De ahí, pues, que haya aquí más socialistas nacionales que extranjeros, aunque la prensa capitalista afirme lo contrario con objeto de acusar a los últimos de traer la perturbación y el desorden desde fuera.

El socialismo, tal como nosotros lo entendemos, significa que la tierra y las máquinas deben ser propiedad común del pueblo. La producción debe ser regulada y organizada por asociaciones de productores que suplan a las demandas del consumo. Bajo tal sistema todos los seres humanos habrán de disponer de medios suficientes para realizar un trabajo útil, y es indudable que nadie dejará de trabajar.

Tal es lo que el socialismo se propone. Hay quien dice que esto no es americano. Entonces, ¿será americano dejar al pueblo en la ignorancia, será americano explotar y robar al pobre, será americano fomentar la miseria y el crimen? ¿Qué han hecho los partidos políticos tradicionales por el pueblo? Prometer mucho y no hacer nada, excepto corromperlo comprando votos en los días de elecciones. Es natural después de todo, que en un país donde la mujer tiene que vender su honor para vivir, el hombre se vea obligado a vender su conciencia...

"El anarquismo está muerto", ha dicho el fiscal. El anarquismo hasta hoy sólo existe como doctrina, y Mr. Grinnell no tiene poder para matar ninguna doctrina. El anarquismo es hoy una aspiración, pero una aspiración que se realizará algún día... La anarquía es un orden sin gobierno. Es un error emplear la palabra anarquía como sinónimo de violencia, pues son cosas opuestas. En el presente estado social, la violencia se emplea a cada momento, y por eso nosotros propagamos la violencia también, pero solamente contra la violencia, como un medio necesario de defensa”.

DISCURSO DE OSCAR NEEBE (Nacido en Filadelfia, de padres alemanes, no era obrero, sino vendedor de levaduras en una empresa propiedad de su familia. Desde su adolescencia trabajó a favor de los desheredados y organizó varios importantes sindicatos por oficio. Fue condenado a 15 años de prisión)

“Durante los últimos días he podido aprender lo que es la ley, pues antes no lo sabía. Yo ignoraba que pudiera estar convicto de un crimen por conocer a Spies, Fielden y Parsons...
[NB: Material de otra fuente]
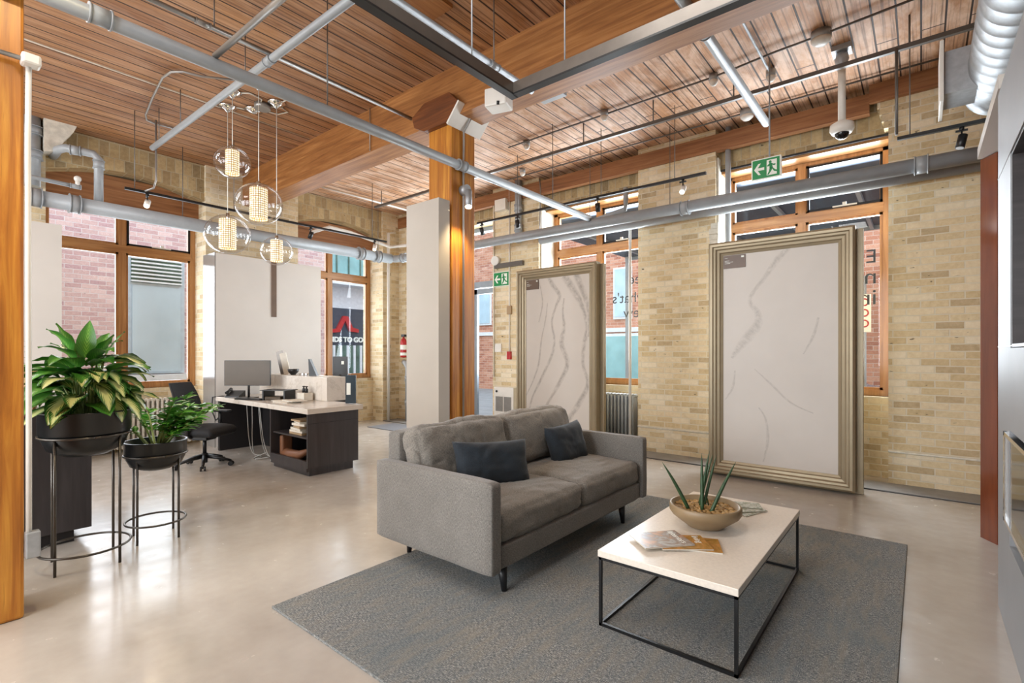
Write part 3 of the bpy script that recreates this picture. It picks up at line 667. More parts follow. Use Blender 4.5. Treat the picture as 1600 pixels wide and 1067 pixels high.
# ================================================================== framed slabs
def vein_mat(name, base, vein, amt):
    m, nt, b = newmat(name); t = N(nt, 'ShaderNodeTexCoord'); q = N(nt, 'ShaderNodeSeparateXYZ'); L(nt, t.outputs['UV'], q.inputs[0])
    pr = math_(nt, 'SINE', math_(nt, 'MULTIPLY', q.outputs[1], PI)); n = noi(nt, texco(nt, (9, 2.2, 1)), 1, 5, .65)
    f = math_(nt, 'MULTIPLY', math_(nt, 'POWER', pr, 1.3), ramp(nt, n, [(.3, K0), (.65, W1)])); f = math_(nt, 'MULTIPLY', f, amt)
    L(nt, mix(nt, f, base, vein), b.inputs['Base Color']); b.inputs['Roughness'].default_value = .5; return m
VEINS = {'slab2': [(.02, [(.0, .0, .6), (.03, .08, 1), (.10, .22, 1.2), (.26, .36, 1.6), (.42, .50, 1.7), (.47, .60, 1.5), (.43, .72, 1.2), (.50, .82, 1.5), (.55, .88, 2), (.44, .95, 2.4), (.38, 1.0, 2)]),
                   (.022, [(.10, .0, .8), (.30, .16, 1.3), (.55, .34, 2), (.67, .46, 2.4), (.58, .58, 2.6), (.62, .68, 1.8), (.60, .78, 1), (.62, .86, .8)]),
                   (.045, [(.50, .0, 1), (.66, .10, 1.2), (.84, .22, 1.3), (.97, .34, 1), (.90, .46, .8), (.92, .58, 1), (.96, .68, 1), (.90, .80, 1.3), (.74, .92, 1.6), (.62, 1.0, 1.6)]),
                   (.014, [(.0, .24, .8), (.12, .34, 1.2), (.22, .46, 1.6), (.26, .60, 1.2), (.33, .74, 1), (.36, .84, .6)]),
                   (.05, [(.98, .62, .6), (.99, .75, .8), (.93, .86, 1.2), (.80, 1.0, 1.4)]), (.012, [(.22, .72, 1), (.28, .84, 1.2), (.24, .95, 1), (.2, 1.0, .8)])],
         'slab1': [(.045, [(.09, .50, .6), (.16, .55, 1.2), (.24, .60, 1.6), (.33, .66, 1.4), (.33, .71, 1), (.26, .78, .7), (.40, .88, .8), (.50, .95, 1), (.60, 1.0, .8)]),
                   (.02, [(.38, .02, .6), (.42, .12, 1.2), (.40, .22, .8), (.34, .27, .5)]), (.02, [(.72, .52, .5), (.80, .60, 1), (.84, .68, .7)]),
                   (.016, [(.30, .45, .4), (.45, .38, 1), (.62, .30, .8), (.80, .26, .5)]), (.02, [(.03, .30, .5), (.10, .36, 1), (.12, .44, .6)])]}
def framed_slab(label, matn, x0, y, group='tall framed stone slabs'):
    W, H, z0 = 1.44, 2.70, .03
    r = thing('framed_slab', label, 'slab display', (x0+W/2, y, 0), group)
    prof = [(0, .11), (0, .0), (.02, -.014), (.045, -.012), (.055, .004), (.075, .008), (.09, .024), (.115, .03), (.125, .045), (.15, .055), (.15, .11)]
    m = MB(); cs = []
    for (ax, az, sx, sz) in ((x0, z0, 1, 1), (x0+W, z0, -1, 1), (x0+W, z0+H, -1, -1), (x0, z0+H, 1, -1)):
        cs.append([m.bm.verts.new(V(ax+sx*i, y+d_, az+sz*i)) for i, d_ in prof])
    for k in range(4):
        A, Bv = cs[k], cs[(k+1) % 4]
        for i in range(len(prof)-1): m.bm.faces.new((A[i], Bv[i], Bv[i+1], A[i+1]))
    m.build('moulded_frame', M['frame'], r)
    MB().box(x0-.025, x0+W+.06, y+.11, y+.17, 0, z0+H-.02, bev=.004).build('backing_box', M['frame'], r)
    sp = B('stone_panel', M[matn], r, x0+.14, x0+W-.14, y+.06, y+.09, z0+.14, z0+H-.14)
    m = MB(); uv = m.bm.loops.layers.uv.verify(); pw, phh = W-.28, H-.28
    for j, (wd, P) in enumerate(VEINS[matn]):
        Q = catmull(P); rows = []; ln = 0; yy = y+.0596-.0002*j
        for i, (u, v, q) in enumerate(Q):
            a, c_ = Q[max(i-1, 0)], Q[min(i+1, len(Q)-1)]; d = V((c_[0]-a[0])*pw, (c_[1]-a[1])*phh, 0).normalized(); hw = wd*q
            cx_, cz_ = x0+.14+u*pw, z0+.14+v*phh; nx, nz = -d.y*hw, d.x*hw
            cl = lambda x: max(x0+.14, min(x0+W-.14, x))
            rows.append((m.bm.verts.new(V(cl(cx_-nx), yy, cz_-nz)), m.bm.verts.new(V(cl(cx_+nx), yy, cz_+nz)), i*.06))
        for a, c_ in zip(rows, rows[1:]):
            f = m.bm.faces.new((a[0], c_[0], c_[1], a[1]))
            for l, t in zip(f.loops, ((a[2], 0), (c_[2], 0), (c_[2], 1), (a[2], 1))): l[uv].uv = t
    lab(m.build('veining', vein_mat('vein_'+matn, 'd6d0c8', '908a83', .8 if matn == 'slab2' else .5), sp, keepuv=True), 'soft grey veins in the stone')
    tg = MB().box(x0+.155, x0+.155+.24, y+.05, y+.059, z0+H-.155-.15, z0+H-.155).build('info_tag', M['slot'], r)
    lab(tg, 'dark brown information tag in the upper corner')
    m = MB()
    for k, (w_, zz) in enumerate(((.03, .03), (.05, .06), (.09, .075), (.06, .09))): m.box(x0+.17, x0+.17+w_, y+.048, y+.05, z0+H-.155-zz-.004, z0+H-.155-zz)
    m.box(x0+.35, x0+.38, y+.048, y+.05, z0+H-.19, z0+H-.17).build('tag_print', M['signwhite'], tg)
    return r
framed_slab('champagne framed pale marble slab near the right, finely veined', 'slab1', -1.955, 6.09)
framed_slab('champagne framed slab with flowing grey swirls, behind the sofa', 'slab2', -4.98, 6.22)

# ================================================================== tall white panels
tag(MB().box(-4.245, -3.745, 3.43, 3.58, 0, 3.0).build('display_panel', M['porcelain']), 'tall glossy grey slab standing against the middle post', 'panel')
pn = thing('partition', 'wide white partition with a dark slot behind the desk', 'partition', (-8.6, 3.9, 0))
MB().box(-8.75, -8.3, 3.06, 4.78, 0, 2.96).build('white_panel', M['slabwhite'], pn)
MB().box(-8.75, -8.3, 3.045, 3.06, 0, 2.965).build('glossy_end', M['slabgrey'], pn)
lab(B('slot', M['slot'], pn, -8.302, -8.292, 3.90, 3.985, 2.03, 2.96), 'dark brown slot cut into the panel')
tag(MB().box(-8.75, -8.3, .2, 1.30, 0, 3.03).build('partition', M['slabwhite']), 'white partition just right of the left-edge post', 'partition')

# ================================================================== media wall on the right
mw = thing('media_wall', 'brushed silver media wall at the right edge', 'wall unit', (.7, 1.5, 0))
MB().box(.342, 1.2, -2.5, 3.995, .002, .48).box(.342, 1.2, 3.52, 3.995, .48, 2.92).box(.342, 1.2, -2.5, 3.52, 2.44, 2.92).box(.342, 1.2, -2.5, 3.52, 1.06, 1.47).box(.342, 1.2, 3.48, 3.52, 1.47, 2.44).box(.62, 1.2, -2.5, 3.48, 1.47, 2.44).box(.75, 1.2, -2.5, 3.64, .48, 1.06).box(.342, 1.2, -2.5, -1.9, .48, 2.44).build('silver_cladding', M['silver'], mw)
lab(MB().box(.34, .345, -2.5, 3.995, 2.435, 2.441).box(.34, .345, -2.5, 3.995, 1.478, 1.483).build('seam', M['bronze'], mw), 'thin dark seam between the silver sheets')
lab(MB().box(.346, .61, 3.46, 3.48, 1.475, 2.435).box(.346, .61, -1.9, 3.46, 2.42, 2.435).box(.346, .61, -1.9, 3.46, 1.475, 1.49).build('recess_lining', M['cabinet'], mw), 'dark lining of the television recess')
MB().box(.342, 1.2, 3.995, 5.36, 2.96, 3.04).build('soffit', M['slabwhite'], mw)
tv = tag(MB().box(.5, .54, .8, 3.3, 1.58, 2.36, bev=.005).build('television', M['tvblack']), 'large black television set into the silver wall', 'television')
lab(MB().box(.54, .62, 1.8, 2.2, 1.8, 2.1).build('wall_bracket', M['black'], tv), 'black wall bracket')
fp = thing('fireplace', 'glass-fronted fireplace with chrome frame in the silver wall', 'fireplace', (.5, 2, .5))
MB().box(.33, .36, 3.60, 3.635, .58, 1.04).box(.33, .36, 0, 3.635, 1.02, 1.04).box(.33, .36, 0, 3.635, .58, .60).box(.33, .36, 0, .03, .58, 1.04).build('chrome_frame', M['chrome'], fp)
MB().box(.344, .352, .03, 3.60, .60, 1.02).build('glass_front', M['tvblack'], fp)
fb = MB().prism([(.36, 5.372), (.442, 5.23), (1.16, 5.5), (1.16, 5.65)], 'z', 0, 2.955).build('mahogany_fin', M['fin'], grain='z')
tag(fb, 'glossy reddish brown upright panel beside the silver wall', 'panel')

# ================================================================== reception desk
dk = thing('reception_desk', 'reception desk with stone worktop and charcoal cabinet', 'desk', (-6.7, 3.4, 0))
MB().box(-8.05, -5.43, 2.965, 3.70, .735, .795, bev=.003).build('worktop', M['worktop'], dk, grain='x')
lab(MB().box(-8.05, -6.10, 3.60, 3.93, .796, 1.11, bev=.003).build('raised_counter', M['worktop'], dk, grain='x'), 'raised stone counter at the back of the worktop')
cb = MB().box(-5.50, -5.475, 2.99, 3.66, .10, .735).box(-6.40, -6.375, 2.99, 3.66, .10, .735).box(-6.375, -5.50, 3.2, 3.66, .10, .12).box(-6.375, -5.50, 3.0, 3.66, .10, .13).box(-6.40, -5.475, 3.60, 3.66, .10, .735).box(-6.40, -5.53, 3.04, 3.62, .0, .10).box(-6.375, -5.5, 2.99, 3.02, .06, .18).build('cabinet_body', M['cabinet'], dk, grain='z')
B('shelf', M['cabinet'], cb, -6.375, -5.50, 3.02, 3.60, .43, .45)
B('panel_joint', M['darkin'], cb, -5.476, -5.473, 2.99, 3.66, .615, .622)
MB().box(-8.05, -6.40, 3.62, 3.68, .0, .735).box(-8.05, -7.99, 3.0, 3.62, 0, .735).build('modesty_panel', M['darkin'], dk)
MB().box(-8.05, -6.12, 3.7, 3.92, 0, .79).build('counter_front', M['cabinet'], dk, grain='z')
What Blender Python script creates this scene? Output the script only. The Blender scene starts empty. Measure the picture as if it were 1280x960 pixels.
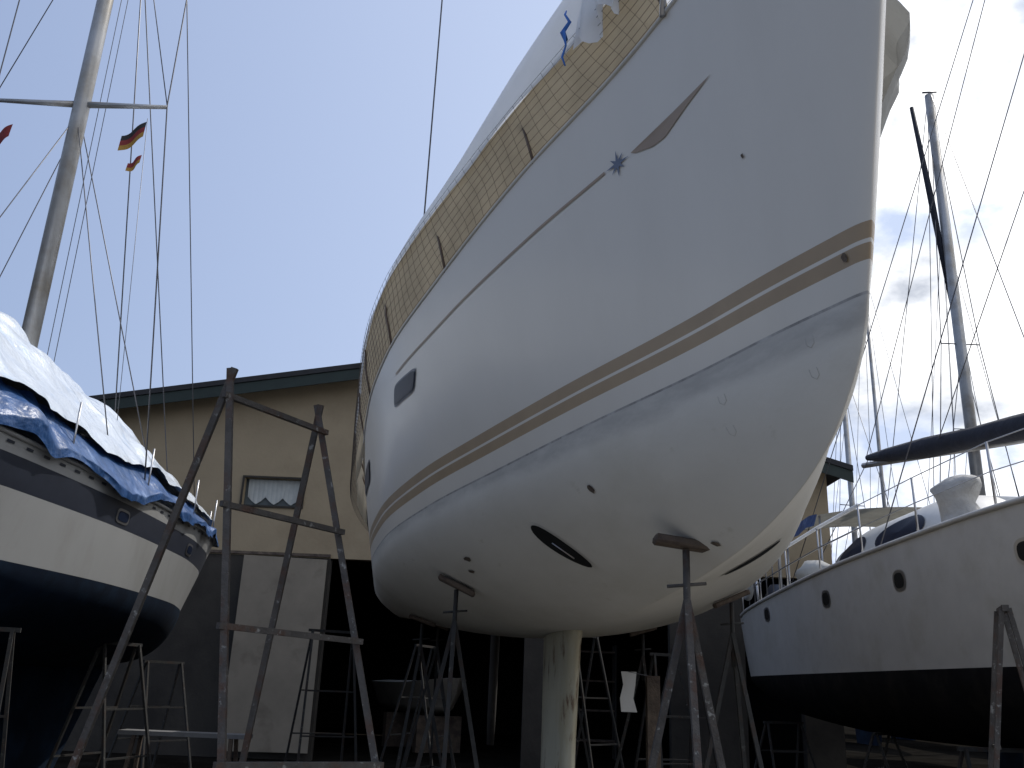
import bpy, bmesh, math, random
from mathutils import Vector, Matrix, noise
random.seed(7)
sc=bpy.context.scene
COL=sc.collection
sc.view_settings.view_transform='Standard'
sc.view_settings.look='None'
sc.view_settings.exposure=0
rad=math.radians

# ---------------------------------------------------------------- materials
def mat(name,c,rough=.6,metal=0.,var=.15,scale=6.,c2=None,thr=(.45,.65),bump=0.,bscale=20.,stretch=(1,1,1),transl=0.,c3=None,s3=2.,thr3=(.55,.7),coat=0.,band=None,spec=None):
    m=bpy.data.materials.new(name); m.use_nodes=True
    nt=m.node_tree; N=nt.nodes; L=nt.links
    b=N['Principled BSDF']; b.inputs['Roughness'].default_value=rough; b.inputs['Metallic'].default_value=metal
    if spec is not None: b.inputs['Specular IOR Level'].default_value=spec
    if coat: b.inputs['Coat Weight'].default_value=coat; b.inputs['Coat Roughness'].default_value=.15
    tc=N.new('ShaderNodeTexCoord'); mp=N.new('ShaderNodeMapping'); mp.inputs['Scale'].default_value=stretch
    L.new(tc.outputs['Object'],mp.inputs['Vector'])
    nz=N.new('ShaderNodeTexNoise'); nz.inputs['Scale'].default_value=scale; nz.inputs['Detail'].default_value=6; nz.inputs['Roughness'].default_value=.6
    L.new(mp.outputs[0],nz.inputs['Vector'])
    r=N.new('ShaderNodeValToRGB'); r.color_ramp.elements[0].position=.3; r.color_ramp.elements[1].position=.7
    r.color_ramp.elements[0].color=(*[v*(1-var) for v in c],1); r.color_ramp.elements[1].color=(*[min(1,v*(1+var)) for v in c],1)
    L.new(nz.outputs['Fac'],r.inputs['Fac']); out=r.outputs['Color']
    def noisefac(sc_,th,seed,st=stretch):
        n2=N.new('ShaderNodeTexNoise'); n2.inputs['Scale'].default_value=sc_; n2.inputs['Detail'].default_value=8; n2.inputs['Roughness'].default_value=.65
        mp2=N.new('ShaderNodeMapping'); mp2.inputs['Scale'].default_value=st; mp2.inputs['Location'].default_value=(seed,seed*.7,0)
        L.new(tc.outputs['Object'],mp2.inputs['Vector']); L.new(mp2.outputs[0],n2.inputs['Vector'])
        mr=N.new('ShaderNodeMapRange'); mr.inputs['From Min'].default_value=th[0]; mr.inputs['From Max'].default_value=th[1]
        L.new(n2.outputs['Fac'],mr.inputs['Value']); return mr.outputs[0]
    def mixc(out,fac,col):
        mx=N.new('ShaderNodeMix'); mx.data_type='RGBA'
        L.new(fac,mx.inputs['Factor']); L.new(out,mx.inputs[6]); mx.inputs[7].default_value=(*col,1)
        return mx.outputs[2]
    if c2: out=mixc(out,noisefac(scale*.6,thr,5.3),c2)
    if c3: out=mixc(out,noisefac(s3,thr3,11.1),c3)
    if band:   # worn zone just under a tilted waterline: (slope, height, width, colour)
        sl_,z0_,wd,bc=band
        sp=N.new('ShaderNodeSeparateXYZ');L.new(tc.outputs['Object'],sp.inputs[0])
        ma=N.new('ShaderNodeMath');ma.operation='MULTIPLY_ADD';L.new(sp.outputs['Y'],ma.inputs[0]);ma.inputs[1].default_value=sl_;L.new(sp.outputs['Z'],ma.inputs[2])
        nn=noisefac(3.,(.3,.7),2.2,(1,.5,2));m2=N.new('ShaderNodeMath');m2.operation='MULTIPLY_ADD';L.new(nn,m2.inputs[0]);m2.inputs[1].default_value=.05;L.new(ma.outputs[0],m2.inputs[2])
        wq=N.new('ShaderNodeMapRange');wq.inputs['From Min'].default_value=0;wq.inputs['From Max'].default_value=4;wq.inputs['To Min'].default_value=.05;wq.inputs['To Max'].default_value=-.03;L.new(sp.outputs['Y'],wq.inputs['Value'])
        m4=N.new('ShaderNodeMath');m4.operation='ADD';L.new(m2.outputs[0],m4.inputs[0]);L.new(wq.outputs[0],m4.inputs[1])
        mr=N.new('ShaderNodeMapRange');mr.interpolation_type='SMOOTHSTEP';mr.inputs['From Min'].default_value=z0_-wd+.03;mr.inputs['From Max'].default_value=z0_-wd*.3+.03;L.new(m4.outputs[0],mr.inputs['Value'])
        nf=noisefac(7,(.1,.6),7.7,(1,.5,2));m3=N.new('ShaderNodeMath');m3.operation='MULTIPLY';L.new(mr.outputs[0],m3.inputs[0]);L.new(nf,m3.inputs[1])
        out=mixc(out,m3.outputs[0],bc)
    L.new(out,b.inputs['Base Color'])
    if bump:
        nb=N.new('ShaderNodeTexNoise'); nb.inputs['Scale'].default_value=bscale; nb.inputs['Detail'].default_value=5
        L.new(tc.outputs['Object'],nb.inputs['Vector'])
        bp=N.new('ShaderNodeBump'); bp.inputs['Strength'].default_value=bump; bp.inputs['Distance'].default_value=.05
        L.new(nb.outputs['Fac'],bp.inputs['Height']); L.new(bp.outputs[0],b.inputs['Normal'])
    if transl:
        t=N.new('ShaderNodeBsdfTranslucent'); L.new(out,t.inputs['Color'])
        ms=N.new('ShaderNodeMixShader'); ms.inputs[0].default_value=transl
        L.new(b.outputs[0],ms.inputs[1]); L.new(t.outputs[0],ms.inputs[2]); L.new(ms.outputs[0],N['Material Output'].inputs['Surface'])
    return m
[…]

Con anterioridad al 4 de mayo yo había cometido ya otros delitos. Mi trabajo como vendedor de levaduras me había puesto en contacto con los panaderos. Vi que los panaderos de esta ciudad eran tratados como perros... Y entonces me dije: "A estos hombres hay que organizarlos; en la organización está la fuerza". Y ayudé a organizarlos. Fue un gran delito. Aquellos hombres ahora, en vez de estar trabajando catorce y dieciséis horas, trabajan diez horas al día... Y aún más: cometí un delito peor... Una mañana, cuando iba de un lado a otro con mis trastos, vi que los obreros de las fábricas de cerveza de la ciudad de Chicago entraban a trabajar a las cuatro de la mañana. Llegaban a su casa a las siete u ocho de la noche. No veían nunca a su familia; no ve&i acute;an nunca a sus hijos a la luz del día... Puse manos a la obra y los organicé.

En la mañana del 5 de mayo supe que habían sido detenidos Spies y Schwab, y entonces fue también cuando tuve la primera noticia de la celebración del mitin de Haymarket durante la tarde anterior. Después que terminé mis faenas fui a las oficinas del "Arbeiter Zeitung", en donde me encontraba cuando fue allanado el periódico...

Veinticinco policías allanaron mi casa el mismo día y encontraron un revólver y una bandera roja, de un pie cuadrado, con la que jugaba frecuentemente mi hijo.

Yo no creo que sólo los anarquistas y socialistas tengan armas en su casa... Habéis probado que organicé asociaciones obreras, que he trabajado por la reducción de horas, que he hecho cuanto he podido por volver a publicar el "Arbeiter Zeitung": he ahí mis delitos. Pues bien: me apena la idea de que no me ahorquéis, honorables jueces, porque es preferible la muerte rápida a la muerte lenta en que vivimos. Tengo familia, tengo hijos, y si saben que su padre ha muerto lo llorarán y recogerán su cuerpo para enterrarlo. Ellos podrán visitar su tumba, pero no podrán, en caso contrario, entrar en el presidio para besar a un condenado por un delito que no ha cometido. Esto es lo que tengo que decir. Yo os suplico: ¡Dejadme participar de la suerte de mis compañeros! ¡Ahorcadme con ellos!”.